> _Short task_: Quote the whole listing word for word, please.

> _Source material_:
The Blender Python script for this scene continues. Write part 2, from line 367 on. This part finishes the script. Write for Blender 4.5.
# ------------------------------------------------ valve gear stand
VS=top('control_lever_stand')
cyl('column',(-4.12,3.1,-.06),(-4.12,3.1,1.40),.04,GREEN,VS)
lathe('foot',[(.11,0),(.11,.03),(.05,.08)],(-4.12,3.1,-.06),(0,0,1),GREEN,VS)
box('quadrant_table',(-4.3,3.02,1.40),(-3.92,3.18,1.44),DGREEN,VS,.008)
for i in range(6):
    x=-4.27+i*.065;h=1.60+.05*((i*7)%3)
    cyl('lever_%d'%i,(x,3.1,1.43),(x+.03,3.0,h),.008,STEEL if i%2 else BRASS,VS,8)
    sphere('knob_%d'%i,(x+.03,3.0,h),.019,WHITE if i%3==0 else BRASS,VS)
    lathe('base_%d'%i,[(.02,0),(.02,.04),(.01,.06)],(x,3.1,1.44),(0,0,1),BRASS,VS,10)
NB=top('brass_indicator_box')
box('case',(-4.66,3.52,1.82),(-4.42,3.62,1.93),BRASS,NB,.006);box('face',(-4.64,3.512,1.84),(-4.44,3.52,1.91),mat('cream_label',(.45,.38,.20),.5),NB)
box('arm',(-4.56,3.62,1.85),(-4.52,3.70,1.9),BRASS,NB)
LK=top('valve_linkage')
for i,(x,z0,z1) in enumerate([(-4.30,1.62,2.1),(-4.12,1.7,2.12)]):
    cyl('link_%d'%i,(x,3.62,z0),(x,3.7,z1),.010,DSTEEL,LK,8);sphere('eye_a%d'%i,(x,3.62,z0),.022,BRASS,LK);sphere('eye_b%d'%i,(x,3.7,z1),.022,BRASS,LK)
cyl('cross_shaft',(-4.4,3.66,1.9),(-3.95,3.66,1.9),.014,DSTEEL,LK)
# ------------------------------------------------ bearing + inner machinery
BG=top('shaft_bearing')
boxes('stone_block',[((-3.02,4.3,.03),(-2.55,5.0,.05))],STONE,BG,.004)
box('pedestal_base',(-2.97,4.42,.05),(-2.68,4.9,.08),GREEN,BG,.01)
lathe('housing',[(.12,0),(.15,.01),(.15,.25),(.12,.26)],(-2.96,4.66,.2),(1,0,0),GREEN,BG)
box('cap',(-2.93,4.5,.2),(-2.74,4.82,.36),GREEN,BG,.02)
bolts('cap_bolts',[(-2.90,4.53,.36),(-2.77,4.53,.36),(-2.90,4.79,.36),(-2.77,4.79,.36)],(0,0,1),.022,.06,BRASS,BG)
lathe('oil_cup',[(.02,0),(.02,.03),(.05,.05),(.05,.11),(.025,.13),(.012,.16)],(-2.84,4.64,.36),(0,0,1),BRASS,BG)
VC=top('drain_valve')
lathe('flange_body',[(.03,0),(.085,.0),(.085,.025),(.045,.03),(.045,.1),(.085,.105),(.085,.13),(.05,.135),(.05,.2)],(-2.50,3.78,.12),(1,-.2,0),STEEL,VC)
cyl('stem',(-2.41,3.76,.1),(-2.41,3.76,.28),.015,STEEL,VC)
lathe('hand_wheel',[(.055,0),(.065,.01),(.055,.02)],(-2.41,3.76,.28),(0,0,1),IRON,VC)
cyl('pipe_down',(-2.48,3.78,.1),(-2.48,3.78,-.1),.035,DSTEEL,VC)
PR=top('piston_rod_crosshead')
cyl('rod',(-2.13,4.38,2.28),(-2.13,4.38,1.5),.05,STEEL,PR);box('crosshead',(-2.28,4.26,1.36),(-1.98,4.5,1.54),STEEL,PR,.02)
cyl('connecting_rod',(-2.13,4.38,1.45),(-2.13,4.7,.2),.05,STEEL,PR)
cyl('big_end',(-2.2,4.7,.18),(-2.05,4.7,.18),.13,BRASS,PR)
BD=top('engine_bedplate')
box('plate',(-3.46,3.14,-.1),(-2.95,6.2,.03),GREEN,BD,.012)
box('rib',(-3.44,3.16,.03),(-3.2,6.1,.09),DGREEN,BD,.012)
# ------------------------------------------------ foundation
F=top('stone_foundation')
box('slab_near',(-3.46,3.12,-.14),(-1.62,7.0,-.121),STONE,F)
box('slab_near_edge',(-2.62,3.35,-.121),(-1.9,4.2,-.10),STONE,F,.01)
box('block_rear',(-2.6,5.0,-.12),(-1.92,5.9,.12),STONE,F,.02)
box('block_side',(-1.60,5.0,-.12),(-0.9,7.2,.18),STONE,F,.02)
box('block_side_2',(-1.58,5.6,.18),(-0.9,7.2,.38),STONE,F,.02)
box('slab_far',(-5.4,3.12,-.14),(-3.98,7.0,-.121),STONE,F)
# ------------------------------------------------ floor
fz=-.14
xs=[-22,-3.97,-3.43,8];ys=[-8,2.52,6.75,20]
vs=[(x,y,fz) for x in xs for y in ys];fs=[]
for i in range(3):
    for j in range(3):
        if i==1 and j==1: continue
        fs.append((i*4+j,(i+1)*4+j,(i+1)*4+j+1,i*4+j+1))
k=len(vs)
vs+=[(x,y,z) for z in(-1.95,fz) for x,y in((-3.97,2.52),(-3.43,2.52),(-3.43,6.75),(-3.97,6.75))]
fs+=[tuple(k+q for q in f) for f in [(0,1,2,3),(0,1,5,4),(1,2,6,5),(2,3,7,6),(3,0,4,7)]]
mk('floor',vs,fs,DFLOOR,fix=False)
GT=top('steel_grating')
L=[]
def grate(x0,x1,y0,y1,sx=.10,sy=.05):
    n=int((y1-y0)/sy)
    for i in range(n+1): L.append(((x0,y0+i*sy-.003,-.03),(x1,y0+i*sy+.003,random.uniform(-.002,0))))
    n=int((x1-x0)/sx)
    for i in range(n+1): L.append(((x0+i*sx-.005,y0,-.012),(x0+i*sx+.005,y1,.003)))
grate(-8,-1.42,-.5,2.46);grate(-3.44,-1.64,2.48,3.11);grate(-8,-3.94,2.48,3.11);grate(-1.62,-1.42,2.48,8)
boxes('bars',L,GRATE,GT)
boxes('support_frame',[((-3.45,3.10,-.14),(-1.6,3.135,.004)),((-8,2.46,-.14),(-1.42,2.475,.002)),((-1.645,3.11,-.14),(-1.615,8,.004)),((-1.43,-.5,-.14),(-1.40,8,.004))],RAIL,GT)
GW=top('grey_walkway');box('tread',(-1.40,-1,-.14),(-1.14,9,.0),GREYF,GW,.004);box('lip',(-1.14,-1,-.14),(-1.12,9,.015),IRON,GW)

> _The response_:
The Blender Python script for this scene continues. Write part 2, from line 367 on. This part finishes the script. Write for Blender 4.5.
# ------------------------------------------------ valve gear stand
VS=top('control_lever_stand')
cyl('column',(-4.12,3.1,-.06),(-4.12,3.1,1.40),.04,GREEN,VS)
lathe('foot',[(.11,0),(.11,.03),(.05,.08)],(-4.12,3.1,-.06),(0,0,1),GREEN,VS)
box('quadrant_table',(-4.3,3.02,1.40),(-3.92,3.18,1.44),DGREEN,VS,.008)
for i in range(6):
    x=-4.27+i*.065;h=1.60+.05*((i*7)%3)
    cyl('lever_%d'%i,(x,3.1,1.43),(x+.03,3.0,h),.008,STEEL if i%2 else BRASS,VS,8)
    sphere('knob_%d'%i,(x+.03,3.0,h),.019,WHITE if i%3==0 else BRASS,VS)
    lathe('base_%d'%i,[(.02,0),(.02,.04),(.01,.06)],(x,3.1,1.44),(0,0,1),BRASS,VS,10)
NB=top('brass_indicator_box')
box('case',(-4.66,3.52,1.82),(-4.42,3.62,1.93),BRASS,NB,.006);box('face',(-4.64,3.512,1.84),(-4.44,3.52,1.91),mat('cream_label',(.45,.38,.20),.5),NB)
box('arm',(-4.56,3.62,1.85),(-4.52,3.70,1.9),BRASS,NB)
LK=top('valve_linkage')
for i,(x,z0,z1) in enumerate([(-4.30,1.62,2.1),(-4.12,1.7,2.12)]):
    cyl('link_%d'%i,(x,3.62,z0),(x,3.7,z1),.010,DSTEEL,LK,8);sphere('eye_a%d'%i,(x,3.62,z0),.022,BRASS,LK);sphere('eye_b%d'%i,(x,3.7,z1),.022,BRASS,LK)
cyl('cross_shaft',(-4.4,3.66,1.9),(-3.95,3.66,1.9),.014,DSTEEL,LK)
# ------------------------------------------------ bearing + inner machinery
BG=top('shaft_bearing')
boxes('stone_block',[((-3.02,4.3,.03),(-2.55,5.0,.05))],STONE,BG,.004)
box('pedestal_base',(-2.97,4.42,.05),(-2.68,4.9,.08),GREEN,BG,.01)
lathe('housing',[(.12,0),(.15,.01),(.15,.25),(.12,.26)],(-2.96,4.66,.2),(1,0,0),GREEN,BG)
box('cap',(-2.93,4.5,.2),(-2.74,4.82,.36),GREEN,BG,.02)
bolts('cap_bolts',[(-2.90,4.53,.36),(-2.77,4.53,.36),(-2.90,4.79,.36),(-2.77,4.79,.36)],(0,0,1),.022,.06,BRASS,BG)
lathe('oil_cup',[(.02,0),(.02,.03),(.05,.05),(.05,.11),(.025,.13),(.012,.16)],(-2.84,4.64,.36),(0,0,1),BRASS,BG)
VC=top('drain_valve')
lathe('flange_body',[(.03,0),(.085,.0),(.085,.025),(.045,.03),(.045,.1),(.085,.105),(.085,.13),(.05,.135),(.05,.2)],(-2.50,3.78,.12),(1,-.2,0),STEEL,VC)
cyl('stem',(-2.41,3.76,.1),(-2.41,3.76,.28),.015,STEEL,VC)
lathe('hand_wheel',[(.055,0),(.065,.01),(.055,.02)],(-2.41,3.76,.28),(0,0,1),IRON,VC)
cyl('pipe_down',(-2.48,3.78,.1),(-2.48,3.78,-.1),.035,DSTEEL,VC)
PR=top('piston_rod_crosshead')
cyl('rod',(-2.13,4.38,2.28),(-2.13,4.38,1.5),.05,STEEL,PR);box('crosshead',(-2.28,4.26,1.36),(-1.98,4.5,1.54),STEEL,PR,.02)
cyl('connecting_rod',(-2.13,4.38,1.45),(-2.13,4.7,.2),.05,STEEL,PR)
cyl('big_end',(-2.2,4.7,.18),(-2.05,4.7,.18),.13,BRASS,PR)
BD=top('engine_bedplate')
box('plate',(-3.46,3.14,-.1),(-2.95,6.2,.03),GREEN,BD,.012)
box('rib',(-3.44,3.16,.03),(-3.2,6.1,.09),DGREEN,BD,.012)
# ------------------------------------------------ foundation
F=top('stone_foundation')
box('slab_near',(-3.46,3.12,-.14),(-1.62,7.0,-.121),STONE,F)
box('slab_near_edge',(-2.62,3.35,-.121),(-1.9,4.2,-.10),STONE,F,.01)
box('block_rear',(-2.6,5.0,-.12),(-1.92,5.9,.12),STONE,F,.02)
box('block_side',(-1.60,5.0,-.12),(-0.9,7.2,.18),STONE,F,.02)
box('block_side_2',(-1.58,5.6,.18),(-0.9,7.2,.38),STONE,F,.02)
box('slab_far',(-5.4,3.12,-.14),(-3.98,7.0,-.121),STONE,F)
# ------------------------------------------------ floor
fz=-.14
xs=[-22,-3.97,-3.43,8];ys=[-8,2.52,6.75,20]
vs=[(x,y,fz) for x in xs for y in ys];fs=[]
for i in range(3):
    for j in range(3):
        if i==1 and j==1: continue
        fs.append((i*4+j,(i+1)*4+j,(i+1)*4+j+1,i*4+j+1))
k=len(vs)
vs+=[(x,y,z) for z in(-1.95,fz) for x,y in((-3.97,2.52),(-3.43,2.52),(-3.43,6.75),(-3.97,6.75))]
fs+=[tuple(k+q for q in f) for f in [(0,1,2,3),(0,1,5,4),(1,2,6,5),(2,3,7,6),(3,0,4,7)]]
mk('floor',vs,fs,DFLOOR,fix=False)
GT=top('steel_grating')
L=[]
def grate(x0,x1,y0,y1,sx=.10,sy=.05):
    n=int((y1-y0)/sy)
    for i in range(n+1): L.append(((x0,y0+i*sy-.003,-.03),(x1,y0+i*sy+.003,random.uniform(-.002,0))))
    n=int((x1-x0)/sx)
    for i in range(n+1): L.append(((x0+i*sx-.005,y0,-.012),(x0+i*sx+.005,y1,.003)))
grate(-8,-1.42,-.5,2.46);grate(-3.44,-1.64,2.48,3.11);grate(-8,-3.94,2.48,3.11);grate(-1.62,-1.42,2.48,8)
boxes('bars',L,GRATE,GT)
boxes('support_frame',[((-3.45,3.10,-.14),(-1.6,3.135,.004)),((-8,2.46,-.14),(-1.42,2.475,.002)),((-1.645,3.11,-.14),(-1.615,8,.004)),((-1.43,-.5,-.14),(-1.40,8,.004))],RAIL,GT)
GW=top('grey_walkway');box('tread',(-1.40,-1,-.14),(-1.14,9,.0),GREYF,GW,.004);box('lip',(-1.14,-1,-.14),(-1.12,9,.015),IRON,GW)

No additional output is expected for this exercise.